═══ Information supplied

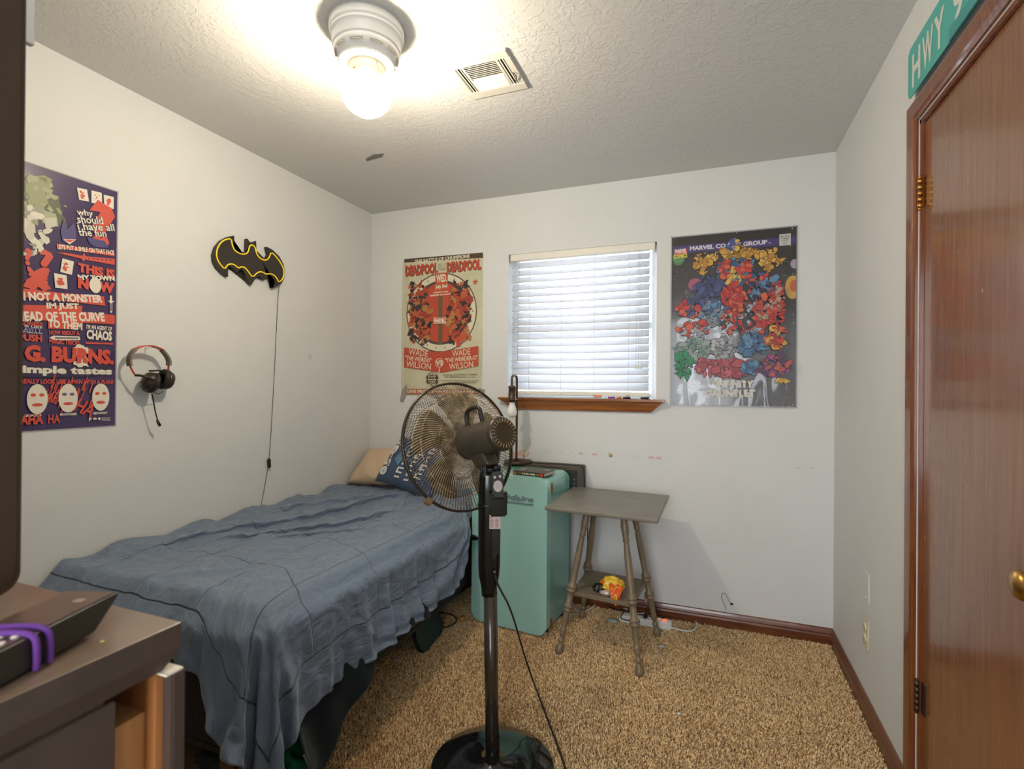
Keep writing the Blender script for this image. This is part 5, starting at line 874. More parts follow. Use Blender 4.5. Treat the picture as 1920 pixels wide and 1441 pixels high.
# dark plush blanket hanging under the comforter along the bed side
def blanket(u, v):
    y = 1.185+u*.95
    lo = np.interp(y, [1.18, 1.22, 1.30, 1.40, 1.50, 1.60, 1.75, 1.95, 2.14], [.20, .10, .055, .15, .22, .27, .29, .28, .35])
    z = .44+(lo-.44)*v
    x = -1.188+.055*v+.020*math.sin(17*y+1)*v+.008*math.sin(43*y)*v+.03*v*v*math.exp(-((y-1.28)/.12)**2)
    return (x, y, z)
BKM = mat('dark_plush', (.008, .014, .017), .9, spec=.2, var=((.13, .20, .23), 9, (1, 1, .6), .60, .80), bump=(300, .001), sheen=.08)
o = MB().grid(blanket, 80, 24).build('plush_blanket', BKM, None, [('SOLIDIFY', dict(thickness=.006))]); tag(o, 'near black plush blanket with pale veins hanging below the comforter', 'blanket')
m = MB().tube([Vector(blanket(u/60, 1))+Vector((.002, 0, 0)) for u in range(61)], .0035, 6).build('hem', mat('blanket_hem', (.06, .09, .10), .8), o)

# green cloth heap and pink scrap at the bed foot
def crumple(name, c, R, seed, mt, amp=.35, fr=3.2, n=48, parent=None):
    rnd = Vector((seed*3.1, seed*1.7, seed*.9)); bm = bmesh.new(); bmesh.ops.create_icosphere(bm, subdivisions=4, radius=1)
    for v in bm.verts:
        d = v.co.normalized(); k = 1-amp*abs(noise.noise(d*fr+rnd))*2+amp*.4*abs(noise.noise(d*fr*2.7+rnd))
        p = d*k; v.co = Vector((c[0]+p.x*R[0], c[1]+p.y*R[1], max(c[2]+p.z*R[2], -.004)))
    for f in bm.faces: f.smooth = True
    m = MB(); m.merge(bm); return m.build(name, mt, parent)
gc = FL(545, 1425, .05)
o = crumple('green_cloth', (gc.x-.02, gc.y-.01, .055), (.105, .10, .085), 3, mat('green_cotton', (.005, .17, .085), .8, bump=(40, .002)), .55, 2.6); tag(o, 'green cloth heaped on the carpet under the bed corner', 'cloth')
o = crumple('pink_cloth', (-1.185, 1.10, .15), (.012, .02, .05), 5, mat('pink_cotton', (.55, .33, .28), .8)); tag(o, 'small pink cloth scrap behind the hanging comforter corner', 'cloth')
dk = FL(440, 1438, 0)
o = crumple('dark_bag', (-1.42, 1.235, .03), (.16, .07, .055), 8, mat('navy_nylon', (.012, .014, .022), .7), .4); tag(o, 'dark crumpled bag on the carpet beneath the bed foot', 'bag')
# dark oval pad leaning out from under the bed, pale tag and cables
sc0 = FL(792, 1195, .05)
T = Matrix.Translation((-1.29, 2.23, .055)) @ Matrix.Rotation(.12, 4, 'Z') @ Matrix.Rotation(1.15, 4, 'Y')
m = MB(T); pr = rrect(-.062, -.14, .062, .14, .055, 8)
m.prism([(a, b_, -.010) for a, b_ in pr], (0, 0, .022))
o = m.build('case', mat('dark_green_case', (.010, .020, .017), .55), None, [('BEVEL', dict(width=.006, segments=3))]); tag(o, 'dark rounded case leaning half under the bed near the fridge', 'case')
a = FL(741, 1238, .0)
o = MB().prism([tuple(FL(x, y, .012)) for x, y in ((736, 1240), (742, 1229), (745, 1230), (744, 1239))], (0, 0, .0015)).build('care_tag', ink((.52, .42, .55))); tag(o, 'tiny lilac fabric tag under the edge of the plush blanket', 'tag')
o = MB().tube([tuple(FL(x, y, .006)) for x, y in ((808, 1150), (830, 1148), (850, 1152), (858, 1162), (848, 1172), (825, 1178), (812, 1176))], .0028, 6, smooth_=2).build('cable', BLACKR); tag(o, 'thin black cable looped on the carpet between bed and fridge', 'cable')
o = crumple('orange_scrap', tuple(FL(866, 1159, .012)), (.018, .02, .012), 2, ink((.55, .22, .05))); tag(o, 'small orange brown scrap against the fridge bottom corner', 'scrap')

# ------------------------------------------------------------------ pillows
PN = mat('pillow_navy', (.035, .070, .14), .75, bump=(45, .0022, 4), sheen=.2); PB = mat('pillow_tan', (.60, .45, .30), .75, bump=(25, .004, 3))
PWH = mat('pillow_print_white', (.70, .64, .58), .7); PLB = mat('pillow_print_blue', (.22, .45, .66), .7)
def pillow(T, w, h, t, mt, name, label, k_=2.4):
    m = MB(T)
    def f(s):
        def g(u, v):
            a, c = 2*u-1, 2*v-1; e = max(0, (1-abs(a)**k_)*(1-abs(c)**k_))**.42
            pin = 1-.07*(1-abs(a)**2)*(abs(c)**3); pin2 = 1-.07*(1-abs(c)**2)*(abs(a)**3)
            return (a*w/2*pin2, c*h/2*pin, s*t/2*e+.006*math.sin(9*a+4*c)*e)
        return g
    m.grid(f(1), 26, 26); m.grid(f(-1), 26, 26); bmesh.ops.remove_doubles(m.bm, verts=m.bm.verts[:], dist=.0006)
    o = m.build(name, mt, None); tag(o, label, 'pillow'); return o
T1 = Matrix.Translation((-1.95, 2.80, .742)) @ Matrix.Rotation(math.radians(-8), 4, 'Z') @ Matrix.Rotation(math.radians(40), 4, 'X') @ Matrix.Rotation(math.radians(6), 4, 'Z')
pillow(T1, .42, .30, .13, PB, 'pillow', 'tan pillow leaning in the corner behind the navy pillow')
T2 = Matrix.Translation((-1.665, 2.705, .775)) @ Matrix.Rotation(math.radians(-8), 4, 'Z') @ Matrix.Rotation(math.radians(54), 4, 'X') @ Matrix.Rotation(math.radians(-9), 4, 'Z')
pn = pillow(T2, .47, .33, .13, PN, 'pillow', 'navy blue pillow printed with white numbers and stars')
def pface(a, b_, l):     # front of the navy pillow
    u, v = a/(.47/2), b_/(.33/2); k_ = 2.4; e = max(0, (1-min(1, abs(u))**k_)*(1-min(1, abs(v))**k_))**.42
    return T2 @ Vector((a, b_, .065*e+.006*math.sin(9*u+4*v)*e+.0035+l))
P = Print(pface)
def subtext(P, *a, **k): P.text(*a, **k)
# number column running up the left side, second and third columns beyond it
P.text('05-05', (-.165, -.125), (-.165, .130), .060, PWH, .035)
rr = random.Random(12)
for cx in (-.03, .045, .12):
    for k in range(9):
        b0 = -.12+.028*k; w_ = rr.uniform(.024, .050); P.poly([(cx-w_/2, b0), (cx+w_/2, b0+.004), (cx+w_/2, b0+.014), (cx-w_/2, b0+.010)], PWH)
        if k % 2: P.poly([(cx-w_/2, b0), (cx-w_/2+.010, b0), (cx-w_/2+.010, b0+.030), (cx-w_/2, b0+.030)], PWH)
for cy in (-.100, .036): P.disc(-.165, cy, .029, .026, PWH, 20); P.star(-.165, cy, .018, PLB, 1.2)
for k in range(4): P.poly([(-.105+.012*k, -.02-.008*k), (-.099+.012*k, -.02-.008*k), (-.092+.014*k, .05), (-.097+.014*k, .052)], PLB)
P.star(-.085, .062, .016, PLB, .6)
P.build('lettering', pn)

# ================================================================== RETRO FRIDGE
FT = Matrix.Translation((-.752, 2.462, 0)) @ Matrix.Rotation(math.radians(-6.5), 4, 'Z')
fr_ = thing('mini_fridge', 'mint teal retro mini fridge with chrome script beside the bed', 'fridge', (-.96, 2.62, 0))
FH = .800
def slab(T, x0, x1, z0, z1, y0, y1, r, bev, mt, name, parent, seg=5):
    m = MB(T); m.prism([(a, y0, b_) for a, b_ in rrect(x0, z0, x1, z1, r, 8)], (0, y1-y0, 0))
    for f in m.bm.faces: f.smooth = False
    o = m.build(name, mt, parent, [('BEVEL', dict(width=bev, segments=seg, limit_method='ANGLE', angle_limit=math.radians(50)))])
    return o
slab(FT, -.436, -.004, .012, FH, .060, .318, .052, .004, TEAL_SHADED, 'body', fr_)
dr = slab(FT, -.440, .0, .010, FH+.002, .0, .052, .055, .020, TEAL, 'door', fr_, 6)
MB(FT).box(-.425, -.015, .050, .062, .03, FH-.02).build('door_gasket', mat('gasket', (.06, .12, .11), .7), fr_)
# chrome lever on the left with its recess
hd = MB(FT); hd.box(-.435, -.345, -.030, -.020, .448, .466, .003); hd.box(-.438, -.400, -.024, .004, .440, .470, .004)
hd.build('handle', CHROME, dr)
m = MB(FT); m.prism([(-.438, -.004, .440), (-.330, -.004, .440), (-.345, -.004, .385), (-.380, -.004, .372), (-.420, -.004, .385), (-.436, -.004, .42)], (0, .012, 0)); m.build('handle_recess', TEAL_SHADED, dr)
P = Print(lambda a, b_, l: FT @ Vector((a, -.0035-l, b_)))
V, F = glyphs('Frigidaire', .012, .28)
m = MB(FT); vs = [m.bm.verts.new(FT @ Vector((-.325+.250*x, -.003, .668+.040*y-.0*x))) for x, y in V]
for f in F:
    try: m.bm.faces.new([vs[i] for i in f])
    except ValueError: pass
ret = bmesh.ops.extrude_face_region(m.bm, geom=m.bm.faces[:])
bmesh.ops.translate(m.bm, verts=[g for g in ret['geom'] if isinstance(g, bmesh.types.BMVert)], vec=FT.to_3x3() @ Vector((0, -.004, 0)))
m.box(-.325, -.075, -.006, -.002, .664, .668)
m.build('script_badge', CHROME, dr)
for z in (.03, .72): MB(FT).box(-.0035, .0008, .060, .075, z, z+.05, .001).build('hinge', BRASS, dr)
for x in (-.40, -.04):
    for y in (.09, .29): MB(FT).cyl((x, y, -.01), (x, y, .014), .014).build('foot', BLACKR, fr_)

# speaker box behind the fridge
spk = thing('speaker_box', 'dark wood grained box standing between fridge and back wall', 'speaker', (-.88, 2.87, 0))
WG = wood('grey_woodgrain', (.045, .032, .022), (.11, .082, .055), .5, 1, 9, 0)
MB().box(-1.13, -.668, 2.812, 2.945, .62, .812, .004).build('cabinet', WG, spk)
MB().box(-1.12, -.79, 2.815, 2.938, -.008, .62, .003).build('plinth', WG, spk)
g = MB().box(-1.115, -.685, 2.806, 2.8125, .635, .795, .003).build('grille', mat('speaker_front', (.012, .016, .013), .5), spk)
rr = random.Random(9)
for k in range(6):
    z = .745-k*.022; MB().cyl((-.700, 2.8062, z), (-.700, 2.8035, z), .005).build('button', CHROME, g)

# desk lamp with a hanging socket
lp = thing('desk_lamp', 'bronze desk lamp with an unlit hanging bulb on the dark box', 'lamp', (-1.055, 2.835, .812))
lx, ly = -1.053, 2.825
MB().lathe([(.085, .8125), (.085, .820), (.080, .826), (.012, .829), (.010, .834), (.0075, .836)], Matrix.Translation((lx, ly+.03, 0)), 40).build('base', IRON, lp)
MB().box(lx-.008, lx+.012, ly-.035, ly-.022, .827, .842, .002).build('switch', mat('switch_brown', (.03, .018, .01), .4), lp)
MB().tube([(lx, ly+.0, .828), (lx, ly, 1.30), (lx, ly-.008, 1.318), (lx+.002, ly-.035, 1.325), (lx+.005, ly-.072, 1.325), (lx+.007, ly-.098, 1.316), (lx+.008, ly-.105, 1.30), (lx+.008, ly-.105, 1.262)], .0065, 12, smooth_=2).build('pole', IRON, lp)
LT = Matrix.Translation((lx+.010, ly-.105, 0))
MB(LT).lathe([(.006, 1.268), (.019, 1.264), (.0225, 1.258), (.0225, 1.252), (.020, 1.250), (.020, 1.200), (.0225, 1.198), (.0225, 1.190), (.034, 1.188), (.034, 1.185), (.016, 1.183), (.015, 1.172)], None, 32).build('socket', IRON, lp)
MB(LT).lathe([(.013, 1.178), (.0135, 1.170), (.016, 1.158), (.024, 1.138), (.0285, 1.120), (.0275, 1.104), (.020, 1.091), (.010, 1.085), (0, 1.084)], None, 28, False).build('bulb', FROST, lp)
o = MB().tube([(lx, ly+.05, .8165), (-.98, 2.87, .8155), (-.90, 2.85, .8155), (-.82, 2.88, .8155), (-.72, 2.86, .8155), (-.672, 2.86, .8170), (-.661, 2.86, .805), (-.660, 2.88, .74), (-.655, 2.935, .55), (-.65, 2.94, .30), (-.66, 2.935, .06), (-.66, 2.92, .01)], .0026, 6, smooth_=2).build('lamp_cord', BLACKR); tag(o, 'thin black cord running over the dark box and down the wall', 'cord')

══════

**What to do**.
Scan the material above. Return every line containing the string "pale".

**Correct answer**.
o = MB().grid(blanket, 80, 24).build('plush_blanket', BKM, None, [('SOLIDIFY', dict(thickness=.006))]); tag(o, 'near black plush blanket with pale veins hanging below the comforter', 'blanket')
# dark oval pad leaning out from under the bed, pale tag and cables